De eindrapportage ‘Begeleiding startende leraren 2014-2019’

Vragen van het lid Kwint (SP) aan de Minister voor Basis- en Voortgezet Onderwijs en Media over de eindrapportage «Begeleiding startende leraren 2014–2019» (ingezonden 19 maart 2020).

Vraag 1

Bent u bekend met het artikel «De begeleiding van startende docenten moet beter», de column «Onder leraren bestaat geen leercultuur» en de eindrapportage «Begeleiding startende leraren 2014–2019»?1 2 3

Vraag 2

Wat is uw reactie op de conclusies en aanbevelingen uit de eindrapportage «Begeleiding startende leraren 2014–2019»?

Vraag 3

Wat vindt u ervan dat van de goede voornemens om nieuwe leraren te begeleiden in de praktijk vaak niets terecht komt, aldus het eindrapport?
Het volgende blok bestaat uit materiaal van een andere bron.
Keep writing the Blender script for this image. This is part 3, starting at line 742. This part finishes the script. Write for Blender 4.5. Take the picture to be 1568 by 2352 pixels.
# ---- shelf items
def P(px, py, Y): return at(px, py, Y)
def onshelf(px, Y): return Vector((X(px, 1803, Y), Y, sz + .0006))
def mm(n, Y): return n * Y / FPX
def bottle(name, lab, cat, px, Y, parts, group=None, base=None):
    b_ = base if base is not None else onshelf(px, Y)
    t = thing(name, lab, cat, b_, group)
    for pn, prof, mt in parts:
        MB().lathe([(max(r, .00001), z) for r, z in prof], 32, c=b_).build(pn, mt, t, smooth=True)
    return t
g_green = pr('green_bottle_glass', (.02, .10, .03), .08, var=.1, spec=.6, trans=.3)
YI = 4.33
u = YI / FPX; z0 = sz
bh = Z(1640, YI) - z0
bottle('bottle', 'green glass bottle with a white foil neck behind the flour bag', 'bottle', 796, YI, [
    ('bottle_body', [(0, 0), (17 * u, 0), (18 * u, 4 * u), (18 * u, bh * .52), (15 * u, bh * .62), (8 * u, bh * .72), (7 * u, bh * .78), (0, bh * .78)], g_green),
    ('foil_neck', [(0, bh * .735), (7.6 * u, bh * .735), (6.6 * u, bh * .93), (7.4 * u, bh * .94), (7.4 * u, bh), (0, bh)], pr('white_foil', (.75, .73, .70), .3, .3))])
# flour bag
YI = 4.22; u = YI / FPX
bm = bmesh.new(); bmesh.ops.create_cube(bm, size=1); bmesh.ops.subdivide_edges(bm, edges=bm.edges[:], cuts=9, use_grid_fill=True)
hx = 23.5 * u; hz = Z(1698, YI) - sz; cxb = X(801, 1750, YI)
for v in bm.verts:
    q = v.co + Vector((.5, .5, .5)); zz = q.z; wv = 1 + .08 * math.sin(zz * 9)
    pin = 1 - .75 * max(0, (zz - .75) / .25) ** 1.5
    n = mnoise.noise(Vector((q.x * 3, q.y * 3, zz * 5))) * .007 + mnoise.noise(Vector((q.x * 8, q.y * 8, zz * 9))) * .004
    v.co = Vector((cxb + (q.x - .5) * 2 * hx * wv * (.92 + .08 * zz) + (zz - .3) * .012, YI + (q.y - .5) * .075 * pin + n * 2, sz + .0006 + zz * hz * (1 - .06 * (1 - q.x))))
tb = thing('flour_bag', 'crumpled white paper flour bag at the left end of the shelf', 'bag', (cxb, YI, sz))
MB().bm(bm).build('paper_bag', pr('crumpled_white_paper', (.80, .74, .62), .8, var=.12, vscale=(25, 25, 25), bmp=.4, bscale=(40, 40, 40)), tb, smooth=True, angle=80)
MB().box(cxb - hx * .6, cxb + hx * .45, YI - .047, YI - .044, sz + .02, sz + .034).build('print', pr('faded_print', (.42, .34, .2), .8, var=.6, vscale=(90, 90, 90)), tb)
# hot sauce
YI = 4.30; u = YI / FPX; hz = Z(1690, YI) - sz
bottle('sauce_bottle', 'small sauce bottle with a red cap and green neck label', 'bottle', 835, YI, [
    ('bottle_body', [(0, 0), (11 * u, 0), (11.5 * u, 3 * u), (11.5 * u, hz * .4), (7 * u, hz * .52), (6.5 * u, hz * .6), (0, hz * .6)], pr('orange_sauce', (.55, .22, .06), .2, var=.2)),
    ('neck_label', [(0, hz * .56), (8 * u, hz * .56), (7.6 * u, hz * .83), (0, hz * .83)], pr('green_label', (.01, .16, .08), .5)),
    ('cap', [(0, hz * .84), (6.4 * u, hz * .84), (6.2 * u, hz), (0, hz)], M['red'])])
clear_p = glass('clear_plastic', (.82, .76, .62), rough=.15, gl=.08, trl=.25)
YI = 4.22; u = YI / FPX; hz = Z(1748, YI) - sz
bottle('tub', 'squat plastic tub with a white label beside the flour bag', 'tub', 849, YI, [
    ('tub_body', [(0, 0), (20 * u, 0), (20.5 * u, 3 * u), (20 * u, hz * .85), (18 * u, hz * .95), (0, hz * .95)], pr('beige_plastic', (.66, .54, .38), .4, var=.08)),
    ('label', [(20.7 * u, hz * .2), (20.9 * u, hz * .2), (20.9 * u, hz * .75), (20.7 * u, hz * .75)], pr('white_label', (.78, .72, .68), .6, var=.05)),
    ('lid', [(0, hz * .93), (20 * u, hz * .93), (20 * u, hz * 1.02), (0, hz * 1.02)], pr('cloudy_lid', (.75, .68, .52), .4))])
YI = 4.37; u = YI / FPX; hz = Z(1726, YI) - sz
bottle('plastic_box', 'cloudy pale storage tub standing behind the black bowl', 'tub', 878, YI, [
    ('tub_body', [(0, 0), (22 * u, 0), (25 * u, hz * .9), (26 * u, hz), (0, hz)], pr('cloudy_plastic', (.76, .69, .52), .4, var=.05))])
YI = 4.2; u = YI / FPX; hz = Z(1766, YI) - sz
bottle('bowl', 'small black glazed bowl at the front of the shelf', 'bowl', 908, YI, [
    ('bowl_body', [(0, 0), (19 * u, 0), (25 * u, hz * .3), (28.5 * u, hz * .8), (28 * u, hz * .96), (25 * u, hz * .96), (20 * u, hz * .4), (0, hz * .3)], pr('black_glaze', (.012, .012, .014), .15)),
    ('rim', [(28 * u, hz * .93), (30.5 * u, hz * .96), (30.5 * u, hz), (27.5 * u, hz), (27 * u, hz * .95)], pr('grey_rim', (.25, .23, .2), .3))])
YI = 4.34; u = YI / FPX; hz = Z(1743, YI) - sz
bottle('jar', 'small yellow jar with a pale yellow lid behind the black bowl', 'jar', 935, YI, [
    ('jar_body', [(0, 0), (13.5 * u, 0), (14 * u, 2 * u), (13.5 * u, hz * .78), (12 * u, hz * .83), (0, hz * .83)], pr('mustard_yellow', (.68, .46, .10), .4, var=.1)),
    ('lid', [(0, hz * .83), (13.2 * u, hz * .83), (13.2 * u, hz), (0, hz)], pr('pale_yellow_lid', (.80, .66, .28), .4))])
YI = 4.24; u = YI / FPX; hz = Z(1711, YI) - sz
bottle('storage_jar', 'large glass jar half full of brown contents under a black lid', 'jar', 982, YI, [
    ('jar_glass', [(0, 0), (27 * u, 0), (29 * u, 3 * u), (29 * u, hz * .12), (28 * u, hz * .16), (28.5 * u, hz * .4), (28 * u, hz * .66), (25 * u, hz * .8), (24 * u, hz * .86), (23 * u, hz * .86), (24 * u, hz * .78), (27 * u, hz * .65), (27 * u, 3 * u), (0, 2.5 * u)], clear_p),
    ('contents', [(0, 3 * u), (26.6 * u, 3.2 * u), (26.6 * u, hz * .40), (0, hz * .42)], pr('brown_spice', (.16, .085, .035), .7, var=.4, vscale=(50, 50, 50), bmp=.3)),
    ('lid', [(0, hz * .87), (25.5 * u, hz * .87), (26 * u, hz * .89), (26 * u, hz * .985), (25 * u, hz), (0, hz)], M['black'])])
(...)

Hoe verhoudt deze conclusie uit het eindrapport zich tot de doelstelling uit het sectorakkoord voortgezet onderwijs aangaande «het aantal startende leraren dat een begeleidingsprogramma heeft gevolgd»?4

Vraag 4

Is met de eindrapportage meer duidelijkheid gekomen over de oorzaak van de terugval van het percentage startende docenten in het voortgezet onderwijs dat aangeeft dat zij begeleid worden? Kunt u uw antwoord toelichten?

Vraag 5

In hoeverre speelt het lerarentekort een rol in het al dan niet goed kunnen begeleiden van startende leraren?

Vraag 6

In hoeverre en op welke manier neemt u de aanbevelingen die gedaan worden in de eindrapportage, mee in uw beleid ten aanzien van de begeleiding van startende leraren? En welke nadere actie(s) onderneemt u om de begeleiding van startende leraren te verbeteren?